---------- Entries provided ----------

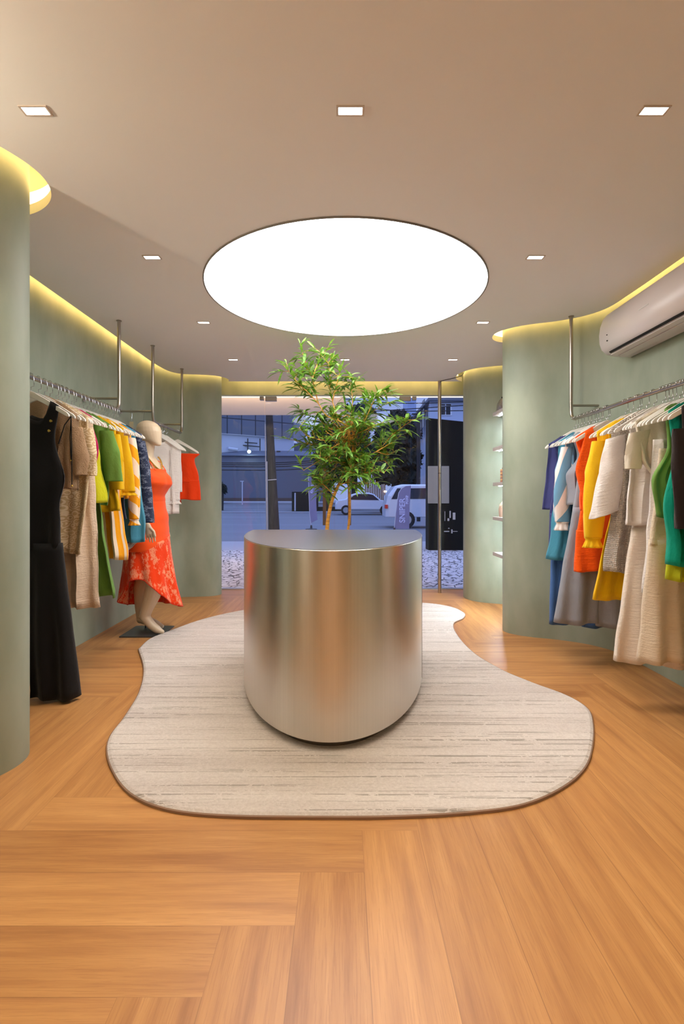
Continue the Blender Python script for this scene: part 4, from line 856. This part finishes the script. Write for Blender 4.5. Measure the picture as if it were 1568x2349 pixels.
for x0, x1, y in ((507, 568, 1004), (530, 590, 1012), (540, 596, 1020)): p, q = P(x0, y, 53), P(x1, y + 5, 53.5); pm.tube([p, q], .06, 6)
for x in (530, 568, 596): pm.tube([P(x, 1006, 53), P(x, 1034, 53)], .06, 6)
build('pipework', pm, DARKG, bd)
build('condenser', MB().box(*P(634, 1043, 52), *(P(642, 1034, 52) + Vector((0, .6, 0)))), DARKG, bd); build('tank', MB().tube([P(524, 1029, 52), P(546, 1032, 52)], .17, 12), plain('white_render', (0, 0, 0, 1)), bd)
tag(build('flood_lamp', MB().ball(P(571, 1036, 49.6), .16), emis('flood', (.75, 1, .95, 1), 40)), 'small glaring floodlight on the long building across the street', 'lamp')
tag(build('back_building', MB().box(XX(674, 62), 62, 0, XX(760, 62), 66, ZZ(1017, 62)).box(XX(694, 61), 60.5, 0, XX(760, 61), 62, ZZ(1020, 61)), plain('grey_block', C(112, 116, 128), .9)), 'small plain grey block between the long building and the dark trees', 'building')
# wires
for k, (x0, y0, x1, y1) in enumerate(((480, 1066, 830, 1050), (480, 1070, 830, 1056), (480, 1062, 830, 1046), (480, 1078, 830, 1064), (480, 952, 1063, 930), (780, 915, 1063, 922), (780, 930, 1063, 942))):
    p, q = P(x0, y0, 13.5 + k * .15), P(x1, y1, 13.5 + k * .15); mid = (p + q) / 2 - Vector((0, 0, .08)); tag(build('power_line', MB().tube(spline([p, mid, q], 6), .013, 5), plain('wire', C(16, 18, 24), .8)), 'thin dark overhead cable, %s' % ('second of the low bundle', 'third of the low bundle', 'topmost of the low bundle', 'lowest of the low bundle', 'crossing above the grey wall and the house', 'highest beside the door hinge', 'just below the highest one')[k], 'cable', 'overhead cables')
# utility pole
r = empty('utility_pole', (XX(626, 12.4), 12.4, 0), 'leaning dark wooden utility pole on the sidewalk outside, left of the doors', 'pole')
a = NT('weathered_wood'); nz = a.noise(6, a.mapv(a.pos, (6, 6, .7)), 6, .7); a.l(a.ramp(nz, (.35, C(22, 21, 22)), (.6, C(46, 44, 44)), (.75, C(84, 82, 82))), a.b.inputs['Base Color']); a.b.inputs['Roughness'].default_value = .9
build('post', MB().tube([(XX(629, 12.4), 12.4, -.01), (XX(617, 12.4), 12.4, 3.2), (XX(605, 12.4), 12.4, 6.5)], [.15, .085, .07], 14), a.m, r, smooth=True)
build('conduit', MB().tube([(XX(613, 12.2), 12.2, 0), (XX(610.5, 12.2), 12.2, 2.0)], .028, 8).tube([(XX(609, 12.2), 12.2, 1.9), (XX(606, 12.2), 12.2, 5)], .012, 6), plain('conduit_grey', C(120, 124, 134), .5), r)
build('clamp', MB().tube([(XX(622, 12.3) - .14, 12.25, 1.55), (XX(622, 12.3) + .13, 12.25, 1.57)], .012, 6), conc, r)
# totem
T0, T1 = XX(983, 11.0), XX(1062, 11.0)
r = empty('sign_totem', ((T0 + T1) / 2, 11.1, 0), 'tall black sign slab standing on the sidewalk outside, right of the pole', 'sign'); blk = plain('black_panel', C(7, 7, 8), .6, spec=.1)
tb = MB(); zt0, zt1 = ZZ(959, 11.), ZZ(967, 11.)
tb.add([(T0, 11, 0), (T1, 11, 0), (T1, 11, zt1), (T0, 11, zt0), (T0 - .02, 11.3, 0), (T1, 11.3, 0), (T1, 11.3, zt1), (T0 - .02, 11.3, zt0)], [(0, 1, 2, 3), (4, 7, 6, 5), (0, 3, 7, 4), (1, 5, 6, 2), (3, 2, 6, 7), (0, 4, 5, 1)])
build('slab', tb, blk, r); lb = MB()
for x, y, w_, h_ in ((1020, 1184, 1.2, 22), (1032, 1180, 3, 16), (1028, 1192, 4, 6), (1041, 1184, 6, 16), (1024, 1219, 12, 2.2), (1036, 1219, 3, 9), (1043, 1219, 12, 1.2), (1029, 1212, 3, 2)):
    p = P(x, y, 10.985); k = 11 / F; lb.box(p.x - w_ * k / 2, 10.985, p.z - h_ * k / 2, p.x + w_ * k / 2, 10.999, p.z + h_ * k / 2)
build('sticker', lb, plain('sticker_grey', C(150, 152, 150), .7), r)
build('metal_plate', MB().box(*P(981, 1155, 10.96), *(P(1030, 1069, 10.96) + Vector((0, .035, 0)))), plain('plate_grey', C(112, 114, 110), .5), r, bevel=.01)
# right building
wb = plain('pale_render', C(190, 198, 216), .8)
r = empty('apartment_house', (7, 34, 0), 'pale two-storey house with a small white-framed window at upper right outside', 'building')
zt = ZZ(921, 34)
build('wall', MB().add([P(985, 1180, 34), (12, 34, 0), (12, 34, zt), (XX(985, 34), 34, zt), (XX(953, 60), 60, 0), (XX(953, 60), 60, zt)], [(0, 1, 2, 3), (4, 0, 3, 5)]), wb, r)
build('eave', MB().box(XX(980, 34), 33.6, zt, 12, 60, zt + .18), plain('eave_grey', C(110, 114, 126), .8), r)
f_ = build('window_frame', MB().box(*P(1008, 953, 33.95), *(P(1036, 926, 33.95) + Vector((0, .04, 0)))), plain('frame_white', C(225, 228, 235), .5), r); gm = MB()
for x0, x1, y0, y1 in ((1010, 1020.5, 932, 951), (1022.5, 1032.5, 932, 951), (1010, 1020.5, 927, 930.5), (1022.5, 1034, 927, 930.5)): gm.box(*P(x0, y1, 33.93), *(P(x1, y0, 33.93) + Vector((0, .02, 0))))
build('window_pane', gm, plain('dark_pane', C(20, 24, 40), .2), f_)
for k in range(3): sv = MB().box(XX(956 + k * 6, 45 - k * 4) - .02, 44 - k * 4, ZZ(1010, 45), XX(956 + k * 6, 45 - k * 4) + .02, 45 - k * 4, ZZ(960, 45)); build('side_window', sv, plain('dark_pane', (0, 0, 0, 1)), r)
tag(build('tower_block', MB().box(XX(934, 110), 110, 0, XX(954, 110), 118, ZZ(912, 110) + 3), plain('tower_pale', C(150, 164, 196), .8)), 'distant pale high-rise block between the trees and the pale house', 'building')
tag(build('lamp_post', MB().tube([(XX(959.5, 24), 24, 0), (XX(959.5, 24), 24, ZZ(946, 24))], .09, 8).box(XX(944, 24), 23.9, ZZ(951, 24), XX(961, 24), 24.1, ZZ(949, 24)), plain('post_black', C(16, 18, 26), .6)), 'tall dark post at the right end of the trees outside', 'post')
# trees
def tree(name, label, blobs, Y, trunk, seed, dens=900, sz=.3, col=(22, 34, 28)):
    rr = random.Random(seed); r = empty(name, (XX(trunk, Y), Y, 0), label, 'tree', 'trees across the street'); fm = MB()
    for bx, by, br in blobs:
        c_ = P(bx, by, Y); rad = br * Y / F; core = []
        fm.ball(c_, rad * .8, rad * .7, rad * .8, 14, 9)
        for k in range(int(dens * (br / 30) ** 2)):
            d = Vector((rr.gauss(0, 1), rr.gauss(0, 1), rr.gauss(0, 1))).normalized() * rad * rr.uniform(.72, 1.08); p = c_ + d
            u = Vector((rr.gauss(0, 1), rr.gauss(0, 1), rr.gauss(0, 1))).normalized(); v = u.cross(d).normalized() * sz * .5; u = u * sz
            fm.add([p - u, p - v, p + u, p + v], [(0, 1, 2, 3)])
    build('foliage', fm, plain('tree_leaf_%d' % seed, C(*col), .8), r)
    build('trunk', MB().tube([(XX(trunk, Y), Y, 0), (XX(trunk + 1, Y), Y, ZZ(blobs[0][1], Y))], .25, 10), plain('bark_dark', C(48, 44, 44), .9), r)
tree('tree', 'dark dense tree with a rounded crown left of the doors handle', [(745, 1000, 28), (752, 1050, 32), (765, 960, 26), (742, 1095, 22)], 44, 752, 3)
tree('tree', 'tall dark tree directly behind the indoor plant', [(800, 1000, 42), (830, 960, 32), (835, 1050, 38), (790, 1075, 32), (780, 950, 24)], 42, 812, 4)
tree('tree', 'broad dark tree on the right behind the banner flag', [(900, 1010, 40), (930, 1050, 34), (890, 1075, 34), (915, 970, 26), (940, 1000, 22), (935, 1095, 22)], 35.5, 905, 5)
tree('tree', 'small palm-like shrub at the far left edge of the shop window', [(506, 1118, 11), (512, 1124, 7)], 40, 505, 6, dens=500, sz=.25)
tag(build('hedge', MB().box(XX(669, 39), 39, .0, XX(727, 39), 41, ZZ(1128, 39)), plain('hedge_green', C(24, 34, 30), .95)), 'clipped dark green hedge block across the road', 'hedge')
tag(build('hedge', MB().box(XX(728, 39), 39.3, .0, XX(790, 39), 40, ZZ(1163, 39)), plain('hedge_green', (0, 0, 0, 1))), 'low dark hedge continuing right of the tall hedge block', 'hedge')
# slatted facade
r = empty('slatted_facade', (XX(860, 41), 41, 0), 'brown vertical timber slat facade glowing faintly behind the white sedan', 'facade')
for k in range(12): build('slat', MB().box(XX(838 + k * 4, 36.5) - .04, 36.4, 0.6, XX(838 + k * 4, 36.5) + .03, 36.6, ZZ(1080, 36.5)), plain('timber_brown', C(120, 72, 40), .7), r)
build('lamp', MB().box(*P(880, 1086, 36.3), *(P(886, 1083, 36.3) + Vector((0, .05, 0)))).box(*P(880, 1109, 36.3), *(P(886, 1106, 36.3) + Vector((0, .05, 0)))).box(*P(880, 1129, 36.3), *(P(886, 1126, 36.3) + Vector((0, .05, 0)))), emis('wall_lamp', (1, .95, .9, 1), 6), r)
# street furniture
for x0, yb, yt, Y, lab in ((555.5, 1158, 1105, 46, 'thin pale street lamp on the far sidewalk, in front of the grey wall'), (676.5, 1172, 1133, 38.5, 'slim pale post standing beside the tall hedge block')):
    m = MB().tube([(XX(x0, Y), Y, ZZ(yb, Y)), (XX(x0, Y), Y, ZZ(yt, Y))], .055, 8).box(XX(x0 - 5, Y) if Y > 40 else XX(x0 - 1.5, Y), Y - .05, ZZ(yt, Y), XX(x0 + 3, Y) if Y > 40 else XX(x0 + 1.5, Y), Y + .05, ZZ(yt, Y) + .08)
    tag(build('street_lamp' if Y > 40 else 'bollard', m, plain('pale_post', C(190, 194, 205), .5)), lab, 'post')
# cars
def car(name, label, x0, L, Y, kind='sedan', flip=False):
    r = empty(name, (x0 + L / 2, Y, 0), label, 'car'); cw = plain('car_silver', C(196, 202, 214), .3, .2, .5); gls = plain('car_glass', C(30, 34, 48), .1); rub = plain('tyre', C(16, 16, 18), .8)
    if kind == 'sedan': body = [(0, .35), (.0, .62), (.03, .80), (.14, .90), (.24, .95), (.36, 1.35), (.44, 1.43), (.62, 1.43), (.72, 1.33), (.84, 1.0), (.97, .94), (1, .7), (1, .35)]; win = [(.27, .97), (.375, 1.31), (.45, 1.37), (.61, 1.37), (.69, 1.28), (.78, 1.0)]
    else: body = [(0, .4), (0, .8), (.02, 1.2), (.08, 1.55), (.14, 1.62), (.6, 1.62), (.68, 1.5), (.78, 1.12), (.97, 1.0), (1, .75), (1, .4)]; win = [(.05, 1.1), (.10, 1.5), (.58, 1.52), (.65, 1.44), (.73, 1.12)]
    if flip: body = [(1 - a_, b_) for a_, b_ in body][::-1]; win = [(1 - a_, b_) for a_, b_ in win][::-1]
    h_ = .85; Wd = 1.7
    def sect(yo, k): return [(x0 + a_ * L, Y + yo, (b_ if b_ < .96 else .96 + (b_ - .96) * 1)) for a_, b_ in body]
    ring = lambda yo, ins: [(x0 + L / 2 + (a_ - .5) * L * (1 - ins), Y + yo, .35 + (b_ - .35) * (1 - ins * .6)) for a_, b_ in body]
    build('body', MB().loft([ring(0, .06), ring(.08, .0), ring(Wd - .08, .0), ring(Wd, .06)], cap0=True, cap1=True), cw, r, bevel=.02)
    build('side_window', MB().add([(x0 + a_ * L, Y - .012, b_ - .03) for a_, b_ in win] + [(x0 + a_ * L, Y + .1, b_ - .03) for a_, b_ in win], [tuple(range(len(win)))] + [(i, (i + 1) % len(win), len(win) + (i + 1) % len(win), len(win) + i) for i in range(len(win))]), gls, r)
    for wx in (.18, .82):
        wo_ = build('wheel', MB().tube([(x0 + wx * L, Y - .02, .30), (x0 + wx * L, Y + .2, .30)], .32, 20), rub, r); build('hub', MB().tube([(x0 + wx * L, Y - .03, .30), (x0 + wx * L, Y - .01, .30)], .19, 14), conc, wo_)
    tx = x0 + (0 if not flip else L); build('tail_light', MB().box(tx - .08 if flip else tx - .02, Y - .015, .72, tx + .02 if flip else tx + .08, Y + .3, .86), plain('tail_red', C(190, 40, 30), .3), r)
car('sedan_car', 'silver sedan on the road outside, seen under the plant leaves', XX(768, 33), XX(893, 33) - XX(768, 33) + .4, 33, 'sedan', True)
car('van_car', 'pale hatchback on the road outside, partly behind the black sign slab', XX(884, 19), 4.3, 19, 'van')
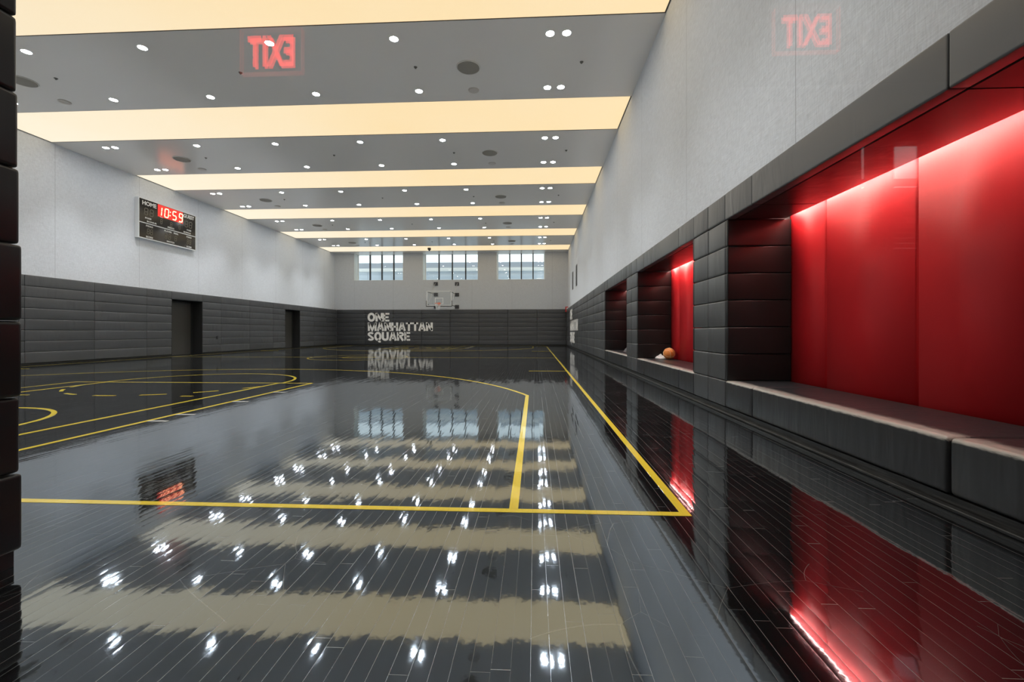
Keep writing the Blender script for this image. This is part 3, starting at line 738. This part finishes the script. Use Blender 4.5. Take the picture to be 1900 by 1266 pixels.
tag(t, 'large white three line lettering ONE MANHATTAN SQUARE on the black padding under the windows', 'lettering')
t = empty('wall_lettering', (XP-0.014, 28.32, DL+0.0), -math.pi/2); wordmark(t, 5.05)
tag(t, 'white three line lettering seen edge on, on the right wall padding by the far corner', 'lettering')

# ------------------------------------------------------------------ scoreboard
t = empty('scoreboard', (XL+0.01, 16.94, 4.475))
# local: x out of the wall, y along, z up
SY, SZ = 2.765, 1.50
t.location = (XL+0.004, 15.557, 4.475)
obj('housing', box(0.0, 0.135, 0.0, SY, 0.0, SZ, 0.006), 'alu', t)
fb = bmesh.new(); w = 0.03
bm_box(fb, 0.136, 0.155, 0, SY, 0, w); bm_box(fb, 0.136, 0.155, 0, SY, SZ-w, SZ); bm_box(fb, 0.136, 0.155, 0, w, w, SZ-w); bm_box(fb, 0.136, 0.155, SY-w, SY, w, SZ-w)
bm_box(fb, 0.136, 0.155, w, SY-w, 0.575, 0.605)
obj('frame', fb, 'alu', t)
MAT['face'] = plain('glossy dark score panel', (0.022, 0.018, 0.014), 0.12)
UP = obj('upper_panel', box(0.136, 0.146, w, SY-w, 0.606, SZ-w), 'face', t)
LP = obj('lower_panel', box(0.136, 0.146, w, SY-w, w, 0.574), 'face', t)
def sb_text(s, y0, y1, z0, z1, mat='white'):
    bm = fit_text(s, 0, y1-y0, 0, z1-z0, 0.03, 0.0015)
    # facing -Y -> facing +X : (x,y,z) -> (-y, x, z)
    for v in bm.verts: v.co = Vector((0.1485-v.co.y, y0+v.co.x, z0+v.co.z))
    return obj('caption', bm, mat, UP if z0 > 0.6 else LP)
for a in [('HOME', .16, .78, 1.26, 1.42), ('GUEST', 2.09, 2.66, 1.28, 1.43), ('T.O.L.', .93, 1.07, .97, 1.02), ('T.O.L.', 1.80, 1.96, .97, 1.02),
          ('POSS', .28, .55, .76, .82), ('BONUS', .36, .78, .645, .705), ('PERIOD', 1.30, 1.62, .645, .705), ('POSS', 2.27, 2.50, .76, .82), ('BONUS', 2.10, 2.48, .645, .705),
          ('FOULS', .32, .62, .47, .535), ('PLAYER', 1.14, 1.50, .47, .535), ('FOUL', 1.60, 1.83, .47, .535), ('FOULS', 2.25, 2.52, .47, .535),
          ('SCORE', .32, .62, .06, .125), ('MATCH', 1.26, 1.62, .075, .14), ('SCORE', 2.25, 2.52, .06, .125), ('HORN', .74, 1.0, .06, .12)]:
    if a[0] == 'HORN': continue
    sb_text(*a)
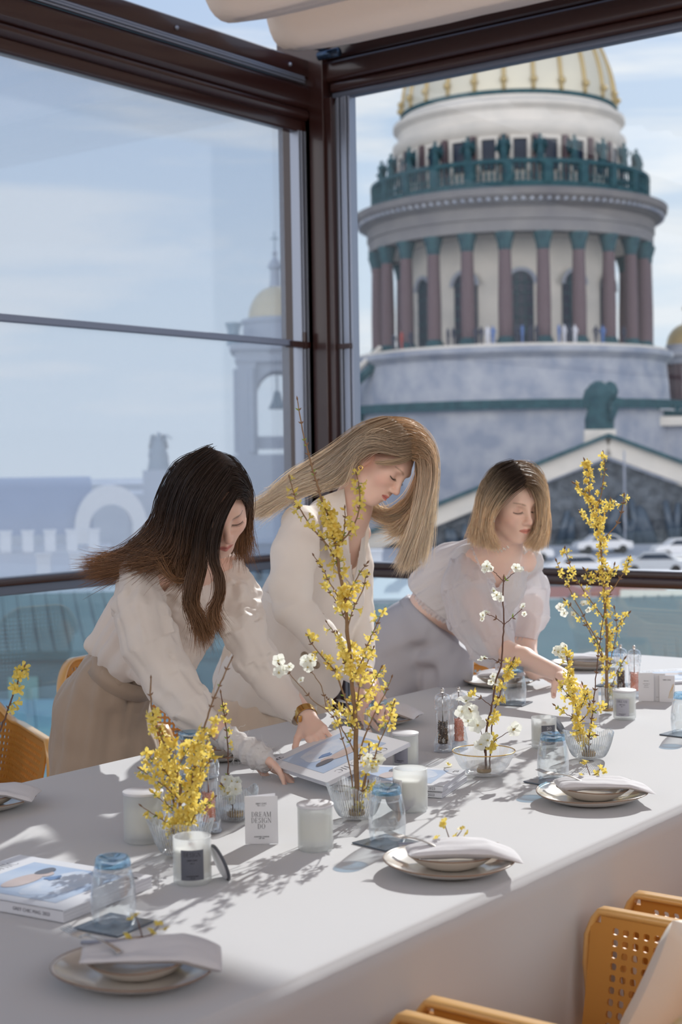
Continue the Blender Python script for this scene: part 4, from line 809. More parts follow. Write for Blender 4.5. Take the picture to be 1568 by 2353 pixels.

----------

- **Exercise task**
Transcribe precisely the lines between the one that contains "Keep writing the" and the one that contains "tag(t, 'white three", counting those two lines as part of the range.

- **Result below**
Keep writing the Blender script for this image. This is part 3, starting at line 738. This part finishes the script. Use Blender 4.5. Take the picture to be 1900 by 1266 pixels.
tag(t, 'large white three line lettering ONE MANHATTAN SQUARE on the black padding under the windows', 'lettering')
t = empty('wall_lettering', (XP-0.014, 28.32, DL+0.0), -math.pi/2); wordmark(t, 5.05)
tag(t, 'white three line lettering seen edge on, on the right wall padding by the far corner', 'lettering')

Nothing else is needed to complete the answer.